Solar plus batteries: the case for co-deployment?

This 9-page study finds unexpectedly strong support for co-deploying grid-scale batteries together with solar. The resultant output is stable, has synthetic inertia, is easier to interconnect in bottlenecked grids, and can be economically justified. What upside for grid-scale batteries?


There are many different reasons that might motivate the deployment of a grid-scale battery, as tabulated on page 2. The most common is at a grid node, for load shifting and power price arbitrage, in ever-steeper duck curves.

But interestingly, we have seen a different model gaining traction in 2022-24, which is co-deploying renewables plus batteries, as explained on page 3.

The key rationale motivating co-deploying grid-scale batteries with renewables is to circumvent power grid bottlenecks and interconnection queues, which are biting for the reasons on page 4.

We can simplify the complexity for how the co-deployment of a battery alongside a utility-scale solar project might work, by returning to a data-file from earlier in 2024, which plotted the output every 5-minutes from a 275MW solar project in Australia. Our ‘battery rules’ and modeling framework are explained on page 5.

The results are fascinating.

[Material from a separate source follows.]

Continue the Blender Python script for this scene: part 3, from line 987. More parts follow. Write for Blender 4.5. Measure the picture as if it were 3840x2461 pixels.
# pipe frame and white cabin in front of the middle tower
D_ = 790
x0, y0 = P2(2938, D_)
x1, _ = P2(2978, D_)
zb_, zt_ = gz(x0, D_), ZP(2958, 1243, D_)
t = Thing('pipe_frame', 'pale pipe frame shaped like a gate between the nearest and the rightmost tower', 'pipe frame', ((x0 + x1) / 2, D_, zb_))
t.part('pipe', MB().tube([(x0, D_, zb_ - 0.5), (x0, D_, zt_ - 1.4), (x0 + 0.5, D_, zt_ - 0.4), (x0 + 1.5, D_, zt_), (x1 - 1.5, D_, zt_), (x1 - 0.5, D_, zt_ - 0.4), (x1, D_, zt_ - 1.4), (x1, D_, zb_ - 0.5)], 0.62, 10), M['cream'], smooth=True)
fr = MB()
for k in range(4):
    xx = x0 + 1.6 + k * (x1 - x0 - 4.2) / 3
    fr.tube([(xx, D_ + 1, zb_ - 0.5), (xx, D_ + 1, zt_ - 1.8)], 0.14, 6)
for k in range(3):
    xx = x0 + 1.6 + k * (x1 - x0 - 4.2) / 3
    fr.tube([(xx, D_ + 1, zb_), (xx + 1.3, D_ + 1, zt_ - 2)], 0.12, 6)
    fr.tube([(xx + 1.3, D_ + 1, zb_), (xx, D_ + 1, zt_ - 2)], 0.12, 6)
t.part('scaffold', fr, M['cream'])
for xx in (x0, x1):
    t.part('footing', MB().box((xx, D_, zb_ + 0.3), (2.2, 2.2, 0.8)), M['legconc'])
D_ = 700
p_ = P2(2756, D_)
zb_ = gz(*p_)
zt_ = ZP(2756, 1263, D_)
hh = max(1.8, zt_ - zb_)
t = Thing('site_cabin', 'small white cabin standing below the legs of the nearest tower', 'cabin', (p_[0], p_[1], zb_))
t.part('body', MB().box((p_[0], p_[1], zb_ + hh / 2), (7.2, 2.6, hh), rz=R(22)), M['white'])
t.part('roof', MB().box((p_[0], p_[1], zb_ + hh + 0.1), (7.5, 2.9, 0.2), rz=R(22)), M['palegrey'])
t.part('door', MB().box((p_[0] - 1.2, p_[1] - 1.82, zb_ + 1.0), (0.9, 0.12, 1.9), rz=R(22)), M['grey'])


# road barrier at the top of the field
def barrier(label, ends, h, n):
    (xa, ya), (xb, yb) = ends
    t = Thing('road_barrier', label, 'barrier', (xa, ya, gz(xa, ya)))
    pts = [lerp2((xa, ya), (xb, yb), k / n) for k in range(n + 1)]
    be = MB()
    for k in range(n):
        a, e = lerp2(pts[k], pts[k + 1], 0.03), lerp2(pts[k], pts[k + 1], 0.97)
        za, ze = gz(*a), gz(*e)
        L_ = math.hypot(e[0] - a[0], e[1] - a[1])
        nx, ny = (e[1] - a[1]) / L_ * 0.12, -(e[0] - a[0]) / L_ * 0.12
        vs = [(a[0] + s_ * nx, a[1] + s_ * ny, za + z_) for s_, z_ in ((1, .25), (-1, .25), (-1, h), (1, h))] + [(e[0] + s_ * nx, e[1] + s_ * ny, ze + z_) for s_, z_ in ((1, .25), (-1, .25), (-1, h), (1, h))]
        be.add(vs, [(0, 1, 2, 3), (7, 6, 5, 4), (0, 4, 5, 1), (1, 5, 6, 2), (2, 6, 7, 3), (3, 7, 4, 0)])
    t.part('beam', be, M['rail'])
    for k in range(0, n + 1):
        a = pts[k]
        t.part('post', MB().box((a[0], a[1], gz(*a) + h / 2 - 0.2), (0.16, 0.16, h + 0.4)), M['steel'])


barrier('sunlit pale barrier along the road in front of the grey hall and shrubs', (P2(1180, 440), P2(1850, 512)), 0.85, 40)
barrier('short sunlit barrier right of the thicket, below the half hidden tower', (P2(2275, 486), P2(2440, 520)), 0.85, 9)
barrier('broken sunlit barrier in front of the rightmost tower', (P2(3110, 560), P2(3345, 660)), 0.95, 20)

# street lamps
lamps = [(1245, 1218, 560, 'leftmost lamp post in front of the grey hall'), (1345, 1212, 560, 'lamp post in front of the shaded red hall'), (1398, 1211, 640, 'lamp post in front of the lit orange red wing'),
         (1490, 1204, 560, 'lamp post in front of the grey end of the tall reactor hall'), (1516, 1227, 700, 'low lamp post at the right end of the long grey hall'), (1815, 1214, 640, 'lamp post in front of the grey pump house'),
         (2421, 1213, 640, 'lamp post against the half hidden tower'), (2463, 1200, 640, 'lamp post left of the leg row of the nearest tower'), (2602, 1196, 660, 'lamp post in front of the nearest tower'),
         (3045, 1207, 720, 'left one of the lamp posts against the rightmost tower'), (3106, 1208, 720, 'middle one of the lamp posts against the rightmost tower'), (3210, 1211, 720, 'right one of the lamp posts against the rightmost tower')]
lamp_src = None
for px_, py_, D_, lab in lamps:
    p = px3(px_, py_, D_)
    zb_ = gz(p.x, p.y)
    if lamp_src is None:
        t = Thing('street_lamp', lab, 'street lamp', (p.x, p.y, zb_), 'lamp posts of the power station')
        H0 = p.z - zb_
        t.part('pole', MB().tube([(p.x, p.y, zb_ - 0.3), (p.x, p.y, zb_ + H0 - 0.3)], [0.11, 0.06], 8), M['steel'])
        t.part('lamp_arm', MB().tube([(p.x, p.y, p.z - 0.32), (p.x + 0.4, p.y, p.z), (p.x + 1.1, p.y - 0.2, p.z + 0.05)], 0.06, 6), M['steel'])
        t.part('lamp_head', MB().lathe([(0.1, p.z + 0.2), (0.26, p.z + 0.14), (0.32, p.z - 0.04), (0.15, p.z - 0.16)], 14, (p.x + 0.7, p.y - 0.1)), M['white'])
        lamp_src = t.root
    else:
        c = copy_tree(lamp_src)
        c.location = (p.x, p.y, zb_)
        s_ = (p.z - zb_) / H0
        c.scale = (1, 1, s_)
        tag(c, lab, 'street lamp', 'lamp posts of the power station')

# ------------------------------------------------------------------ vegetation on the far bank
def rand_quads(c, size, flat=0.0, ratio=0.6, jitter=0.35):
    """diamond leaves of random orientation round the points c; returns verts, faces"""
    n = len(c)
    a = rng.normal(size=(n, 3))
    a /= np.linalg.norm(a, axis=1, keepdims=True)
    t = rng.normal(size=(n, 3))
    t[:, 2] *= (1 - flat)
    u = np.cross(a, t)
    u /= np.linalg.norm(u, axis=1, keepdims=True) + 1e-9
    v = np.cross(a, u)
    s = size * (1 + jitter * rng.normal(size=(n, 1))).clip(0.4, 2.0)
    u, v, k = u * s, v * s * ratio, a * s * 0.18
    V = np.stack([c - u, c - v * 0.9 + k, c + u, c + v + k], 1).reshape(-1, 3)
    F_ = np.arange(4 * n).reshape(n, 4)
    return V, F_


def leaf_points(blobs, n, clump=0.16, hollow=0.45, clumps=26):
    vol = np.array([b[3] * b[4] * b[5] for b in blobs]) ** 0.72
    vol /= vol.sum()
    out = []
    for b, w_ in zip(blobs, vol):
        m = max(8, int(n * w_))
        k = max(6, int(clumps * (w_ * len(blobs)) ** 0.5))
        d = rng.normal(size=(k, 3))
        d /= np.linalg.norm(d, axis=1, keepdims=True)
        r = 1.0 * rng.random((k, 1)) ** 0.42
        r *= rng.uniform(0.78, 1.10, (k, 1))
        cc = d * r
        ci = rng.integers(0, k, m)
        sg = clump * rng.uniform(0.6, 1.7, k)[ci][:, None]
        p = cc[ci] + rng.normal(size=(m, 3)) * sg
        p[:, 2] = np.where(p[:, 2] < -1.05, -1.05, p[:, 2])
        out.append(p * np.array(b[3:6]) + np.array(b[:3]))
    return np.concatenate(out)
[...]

We find that battery co-deployments can allow a solar installation to dispatch about 95% of its power through a 65% smaller grid connection, while the asset can generate a highly stable, high-inertia power output across c50% of all hours across the year, which makes 2-3x better use of bottlenecked transmission capacity than a raw solar output. These numbers and sensitivities are explained on pages 6-8.

Co-deploying batteries is more expensive than standalone solar, but it can be economically justified, for the reasons on page 9.

Overall, our analysis may help the deployment of solar, LFP batteries and their supply chains.